It’s true that most
novels nowadays are hostage to their covers, and in this case the novel does
little to undo the laziness of a cover which looks like some indifferent A level project. I was surprised because I bought the
book on the strength of a puff from Lionel Shriver in The Financial Times. She has an intelligent take on many things so
I was hopeful for the novel.
The novel has a plot
which is moderately interesting and perhaps more interesting to me because I
once knew a rich young woman who thought it would be a good idea to steal the
paintings and silverware from her even richer parents’ country home in order to
sell them off for a good cause. Like
Naomi - the lead character in this novel - she didn’t go to jail for it because
a judge from the same social class decided she was the victim of a manipulative
male and gave her a suspended sentence and her accomplice a stiff dose of
Parkhurst Jail.
But I felt the writing
was lazy. The 294 page book has 24 chapters and I began to feel that, yes, the author
gets up in the morning, knocks out a chapter in a couple of hours and then goes
off to do something more interesting. When he is short of inspiration, he takes
out the road map and makes a paragraph out of getting from A to B. When the plot threatens to lose all
credibility, he props it up with a hasty improvisation. So to make it minimally
credible that self-appointed detective Rockhold is able to get on to the trail of Faoud, he throws in an
assistant who is a phone call away with all the information he needs, and doubles
it up with a miraculous hotline to the Italian police. It is all terribly
casual.
I don’t do plot
summaries in my reviews but if I did in this case it wouldn’t take long.

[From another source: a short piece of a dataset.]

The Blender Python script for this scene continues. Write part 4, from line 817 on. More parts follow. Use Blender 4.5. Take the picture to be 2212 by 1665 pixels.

It is, I suppose, a
strength of the book that it sticks to one story and a small cast of central
characters who may be beautiful animals but are not otherwise terribly attractive
or interesting. As philosophers of their own lives, they fail badly, though you
could say that is part of Osborne’s point: they may be rich and beautiful but
when it comes to thinking, well, it's been done better. But for Naomi and her friend Amy, it doesn't seem to matter. They have money and don't really need brains. Only Faoud pays a heavy price.